Scheduled to appear are Fiona Hill, the well-known Russia expert who served until this summer as a top director on the National Security Council; and foreign service officer David Holmes, the political counselor at the U.S. Embassy in Kyiv.
The hearing is scheduled to convene at 9 a.m. ET and will appear live here.
Dr. Hill
Hill is expected to tell lawmakers about the concerns she had with the merits of the Ukraine affair, in which Trump sought concessions from Ukraine's president in exchange for engagement and continued financial assistance that had been authorized by Congress.
The U.S. had been sending aid to Ukraine since it was invaded by Russia in 2014 to help its military against Russian and Russian-backed forces still operating in the east.
The national security establishment opposed the freeze of that aid for several weeks this summer.
Hill told impeachment investigators in her closed deposition that she resented the smear campaign run against the former U.S. ambassador to Ukraine Marie Yovanovitch by Trump's personal lawyer Rudy Giuliani.
Hill also is a key witness about the former national security adviser, John Bolton, who has been described as an important player in the Ukraine saga but from whom Congress has not heard directly.
Bolton, per Hill, warned about the "drug deal" being cooked up by Trump's deputies with Ukraine and about the role played by Giuliani, whom Hill said Bolton called a "hand grenade that is going to blow everybody up."
Mr. Holmes
Holmes is a diplomatic staffer who went to lunch in July in Kyiv with the ambassador to the European Union, Gordon Sondland.
During that encounter, Sondland called Trump on his mobile phone to talk about the "investigations" that Trump wanted from his Ukrainian counterpart, Volodymyr Zelenskiy.
Sondland appeared on Wednesday in a threshold moment within the Ukraine affair.
He didn't dispute much of what Holmes has told investigators about the episode, but there was one key discrepancy — over a which specific words he used.
Holmes said in his deposition that Sondland told him Trump only cared about "big stuff" that affected him, like what Holmes called the "Biden investigation" Trump wanted from Ukraine.
Sondland says he didn't know in real time that the investigation connected with the word "Burisma" — a Ukrainian company that for a time paid the son of former Vice President Joe Biden — was, in effect, code for the Biden family.
Members of Congress asked Sondland about this on Wednesday. He said that while he doesn't dispute much of what Holmes has said, he disputes having used the term "Biden."
Sondland said that if he had the full picture then of what's since become clear, he wouldn't have gone along with a policy he now says he considers inappropriate.
Impeachment investigators on Thursday likely will press Holmes to square his recollection with that of Sondland.
What comes next?
One question raised by the Thursday session — and not yet answered definitively by Democrats — is whether it will be the last.

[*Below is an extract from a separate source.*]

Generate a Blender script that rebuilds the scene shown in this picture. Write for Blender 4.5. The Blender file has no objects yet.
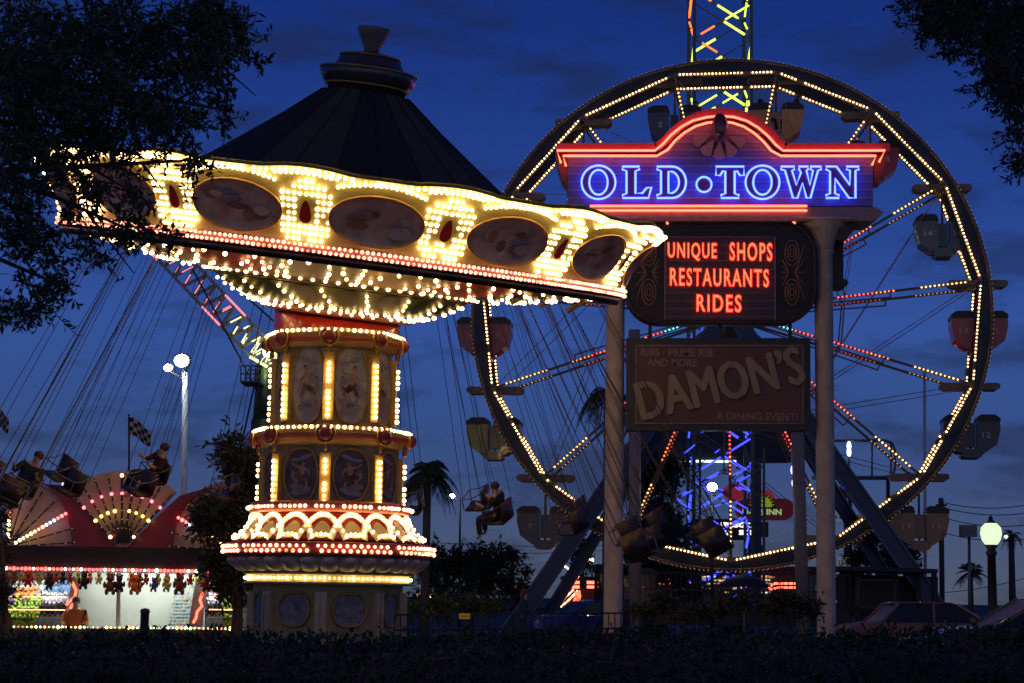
import bpy, math, random
from mathutils import Vector, Matrix, noise
R = math.radians
random.seed(7)
scene = bpy.context.scene
COL = scene.collection

# ---------------------------------------------------------------- camera
FPX = 1800.0; CZ = 1.6; ROLL = 0.9; HORIZ = 597.0
PITCH = math.degrees(math.atan((HORIZ-341.5)/FPX))
cam = bpy.data.objects.new('camera', bpy.data.cameras.new('camera')); COL.objects.link(cam)
cam.data.sensor_width = 36.0; cam.data.lens = FPX/1024*36.0
cam.data.clip_start = 0.1; cam.data.clip_end = 5000
cam.location = (0, 0, CZ)
CM = Matrix.Rotation(R(90+PITCH), 3, 'X') @ Matrix.Rotation(R(ROLL), 3, 'Z')
cam.rotation_euler = CM.to_euler()
scene.camera = cam
def at(px, py, Y):
    """world point seen at a pixel of the photograph, at the distance Y in front of the camera"""
    d = CM @ Vector(((px-512)/FPX, (341.5-py)/FPX, -1))
    return Vector((0, 0, CZ)) + d*(Y/d.y)

# ---------------------------------------------------------------- sky at dusk
world = bpy.data.worlds.new('World'); scene.world = world; world.use_nodes = True
nt = world.node_tree; N = nt.nodes; L = nt.links
for n in list(N): N.remove(n)
out = N.new('ShaderNodeOutputWorld'); bg = N.new('ShaderNodeBackground'); L.new(bg.outputs[0], out.inputs[0])
tc = N.new('ShaderNodeTexCoord'); sep = N.new('ShaderNodeSeparateXYZ'); L.new(tc.outputs['Generated'], sep.inputs[0])
rp = N.new('ShaderNodeValToRGB'); L.new(sep.outputs['Z'], rp.inputs[0])
cr = rp.color_ramp; cr.interpolation = 'LINEAR'
stops = [(0.0, (.078, .096, .140)), (.03, (.064, .090, .175)), (.065, (.043, .077, .205)), (.10, (.036, .079, .25)), (.15, (.033, .084, .32)),
         (.21, (.019, .056, .27)), (.31, (.0085, .031, .195)), (1.0, (.004, .012, .07))]
cr.elements[0].position = stops[0][0]; cr.elements[0].color = (*stops[0][1], 1)
cr.elements[1].position = 1.0; cr.elements[1].color = (*stops[-1][1], 1)
for p, c in stops[1:-1]:
    e = cr.elements.new(p); e.color = (*c, 1)
# thin dark evening clouds
mp = N.new('ShaderNodeMapping'); L.new(tc.outputs['Generated'], mp.inputs[0]); mp.inputs['Scale'].default_value = (5.0, 5.0, 15)
nz = N.new('ShaderNodeTexNoise'); L.new(mp.outputs[0], nz.inputs[0]); nz.inputs['Scale'].default_value = 1.9; nz.inputs['Detail'].default_value = 7; nz.inputs['Roughness'].default_value = .62
cl = N.new('ShaderNodeValToRGB'); L.new(nz.outputs[0], cl.inputs[0])
cl.color_ramp.elements[0].position = .49; cl.color_ramp.elements[0].color = (0, 0, 0, 1)
cl.color_ramp.elements[1].position = .62; cl.color_ramp.elements[1].color = (.50, .50, .50, 1)
mx = N.new('ShaderNodeMixRGB'); L.new(cl.outputs[0], mx.inputs[0]); L.new(rp.outputs[0], mx.inputs[1]); mx.inputs[2].default_value = (.012, .017, .034, 1)
# soft warm glow added low behind the camera to light surfaces facing it
ng = N.new('ShaderNodeMath'); ng.operation = 'MULTIPLY'; L.new(sep.outputs['Y'], ng.inputs[0]); ng.inputs[1].default_value = -1; ng.use_clamp = True
az = N.new('ShaderNodeMath'); az.operation = 'ABSOLUTE'; L.new(sep.outputs['Z'], az.inputs[0])
lo = N.new('ShaderNodeMapRange'); L.new(az.outputs[0], lo.inputs[0]); lo.inputs[1].default_value = 0; lo.inputs[2].default_value = .55; lo.inputs[3].default_value = 1; lo.inputs[4].default_value = 0
gm = N.new('ShaderNodeMath'); gm.operation = 'MULTIPLY'; L.new(ng.outputs[0], gm.inputs[0]); L.new(lo.outputs[0], gm.inputs[1])
ad = N.new('ShaderNodeMixRGB'); ad.blend_type = 'ADD'; L.new(gm.outputs[0], ad.inputs[0]); L.new(mx.outputs[0], ad.inputs[1]); ad.inputs[2].default_value = (.19, .165, .15, 1)
L.new(ad.outputs[0], bg.inputs[0]); bg.inputs[1].default_value = 1.0

scene.view_settings.view_transform = 'Standard'
scene.view_settings.look = 'None'
scene.view_settings.exposure = 0.0
scene.view_settings.gamma = 1.0

# ---------------------------------------------------------------- materials
MATS = {}
def mat(name, color=(.5, .5, .5), rough=.6, metal=0.0, var=.25, scale=6.0, bump=0.0, emit=None, estr=0.0, coat=0.0, second=None, attr=None):
    if name in MATS: return MATS[name]
    m = bpy.data.materials.new(name); m.use_nodes = True; MATS[name] = m
    t = m.node_tree; b = t.nodes['Principled BSDF']
    b.inputs['Roughness'].default_value = rough; b.inputs['Metallic'].default_value = metal
    b.inputs['Coat Weight'].default_value = coat
    if attr:
        a = t.nodes.new('ShaderNodeAttribute'); a.attribute_name = attr
        t.links.new(a.outputs['Color'], b.inputs['Base Color'])
    else:
        tc = t.nodes.new('ShaderNodeTexCoord'); n = t.nodes.new('ShaderNodeTexNoise')
        n.inputs['Scale'].default_value = scale; n.inputs['Detail'].default_value = 5
        t.links.new(tc.outputs['Object'], n.inputs['Vector'])
        rp = t.nodes.new('ShaderNodeValToRGB'); t.links.new(n.outputs['Fac'], rp.inputs[0])
        rp.color_ramp.elements[0].position = .3; rp.color_ramp.elements[1].position = .7
        lo = second or tuple(c*(1-var) for c in color)
        rp.color_ramp.elements[0].color = (*lo, 1); rp.color_ramp.elements[1].color = (*color, 1)
        t.links.new(rp.outputs[0], b.inputs['Base Color'])
        if bump:
            bp = t.nodes.new('ShaderNodeBump'); bp.inputs['Strength'].default_value = bump; bp.inputs['Distance'].default_value = .02
            t.links.new(n.outputs['Fac'], bp.inputs['Height']); t.links.new(bp.outputs[0], b.inputs['Normal'])
    if emit:
        b.inputs['Emission Color'].default_value = (*emit, 1); b.inputs['Emission Strength'].default_value = estr
    return m
def glow(name, color, strength):
    """a lamp, bulb or neon tube that gives off light"""
    if name in MATS: return MATS[name]
    m = bpy.data.materials.new(name); m.use_nodes = True; MATS[name] = m
    t = m.node_tree
    for n in list(t.nodes): t.nodes.remove(n)
    e = t.nodes.new('ShaderNodeEmission'); o = t.nodes.new('ShaderNodeOutputMaterial')
    e.inputs[0].default_value = (*color, 1); e.inputs[1].default_value = strength
    if 'bulb' in name:      # bulbs age differently: some dimmer and redder than their neighbours
        tc = t.nodes.new('ShaderNodeTexCoord'); n = t.nodes.new('ShaderNodeTexNoise'); n.inputs['Scale'].default_value = 7.0; n.inputs['Detail'].default_value = 1
        t.links.new(tc.outputs['Object'], n.inputs['Vector']); rp = t.nodes.new('ShaderNodeValToRGB'); t.links.new(n.outputs['Fac'], rp.inputs[0])
        rp.color_ramp.elements[0].position = .32; rp.color_ramp.elements[0].color = (color[0]*.34, color[1]*.24, color[2]*.16, 1)
        rp.color_ramp.elements[1].position = .50; rp.color_ramp.elements[1].color = (*color, 1); t.links.new(rp.outputs[0], e.inputs[0])
    t.links.new(e.outputs[0], o.inputs[0]); return m
def glow_attr(name, strength):
    if name in MATS: return MATS[name]
    m = bpy.data.materials.new(name); m.use_nodes = True; MATS[name] = m
    t = m.node_tree
    for n in list(t.nodes): t.nodes.remove(n)
    e = t.nodes.new('ShaderNodeEmission'); o = t.nodes.new('ShaderNodeOutputMaterial'); a = t.nodes.new('ShaderNodeAttribute')
    a.attribute_name = 'col'; t.links.new(a.outputs['Color'], e.inputs[0]); e.inputs[1].default_value = strength
    t.links.new(e.outputs[0], o.inputs[0]); return m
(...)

House Intelligence Committee Chairman Adam Schiff, D-Calif., who has been leading this phase of the impeachment inquiry, hasn't said definitively whether the hearing would end his portion of the process.

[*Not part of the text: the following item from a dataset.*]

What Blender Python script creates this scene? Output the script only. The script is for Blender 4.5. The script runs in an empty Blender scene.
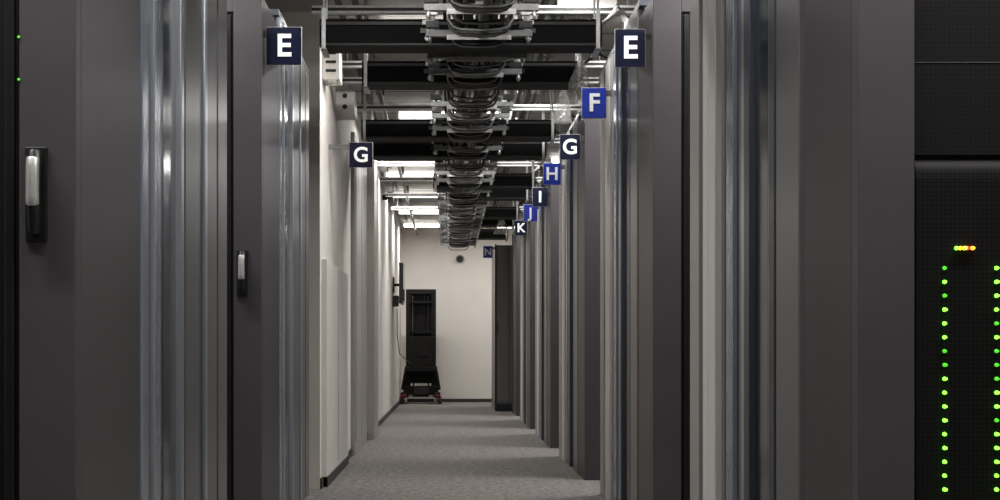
import bpy, math, random
from mathutils import Vector
random.seed(4)
U=1.8; EYE=0.77
def P(d): return d*U
sc=bpy.context.scene
sc.view_settings.view_transform='Standard'
sc.view_settings.look='None'

# ---------------------------------------------------------------- materials
def mat(name,col,rough=.5,metal=0,noise=0,nscale=20,emit=0,bump=0,bscale=200,alpha=1,stretch=None,spec=.5):
    m=bpy.data.materials.new(name); m.use_nodes=True
    nt=m.node_tree; b=nt.nodes['Principled BSDF']
    b.inputs['Base Color'].default_value=(*col,1); b.inputs['Roughness'].default_value=rough
    b.inputs['Metallic'].default_value=metal; b.inputs['Specular IOR Level'].default_value=spec
    if emit:
        b.inputs['Emission Color'].default_value=(*col,1); b.inputs['Emission Strength'].default_value=emit
    if alpha<1: b.inputs['Alpha'].default_value=alpha
    tc=nt.nodes.new('ShaderNodeTexCoord'); mp=nt.nodes.new('ShaderNodeMapping')
    nt.links.new(tc.outputs['Object'],mp.inputs['Vector'])
    if stretch: mp.inputs['Scale'].default_value=stretch
    if noise:
        n=nt.nodes.new('ShaderNodeTexNoise'); n.inputs['Scale'].default_value=nscale; n.inputs['Detail'].default_value=4
        nt.links.new(mp.outputs['Vector'],n.inputs['Vector'])
        r=nt.nodes.new('ShaderNodeValToRGB')
        r.color_ramp.elements[0].position=.3; r.color_ramp.elements[1].position=.7
        r.color_ramp.elements[0].color=(*[c*(1-noise) for c in col],1)
        r.color_ramp.elements[1].color=(*[min(1,c*(1+noise)) for c in col],1)
        nt.links.new(n.outputs['Fac'],r.inputs['Fac']); nt.links.new(r.outputs['Color'],b.inputs['Base Color'])
    if bump:
        n=nt.nodes.new('ShaderNodeTexNoise'); n.inputs['Scale'].default_value=bscale
        nt.links.new(mp.outputs['Vector'],n.inputs['Vector'])
        bp=nt.nodes.new('ShaderNodeBump'); bp.inputs['Strength'].default_value=bump; bp.inputs['Distance'].default_value=.01
        nt.links.new(n.outputs['Fac'],bp.inputs['Height']); nt.links.new(bp.outputs['Normal'],b.inputs['Normal'])
    return m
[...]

That matters because it affects the timing of the balance of Democrats' putative impeachment program: Once Schiff's panel concludes its work, action could then shift to the House Judiciary Committee, which would need to initiate and advance articles of impeachment to the full House.
Neither Schiff nor House Speaker Nancy Pelosi, D-Calif., have committed to a timetable and have suggested impeachment, in fact, isn't a foregone conclusion but would depend on Schiff's investigation.
If that investigation concludes on Thursday, and Democrats decide to move ahead, the next act could open in this drama.
If Schiff says on Thursday that he intends to depose more witnesses or convene more hearings, that would push potential successive events forward, potentially to Christmas or beyond.
And if Trump were impeached in the House, that would trigger a trial in the Senate — one that Senate Majority Leader Mitch McConnell, R-Ky., said this week that he's convinced Trump would win.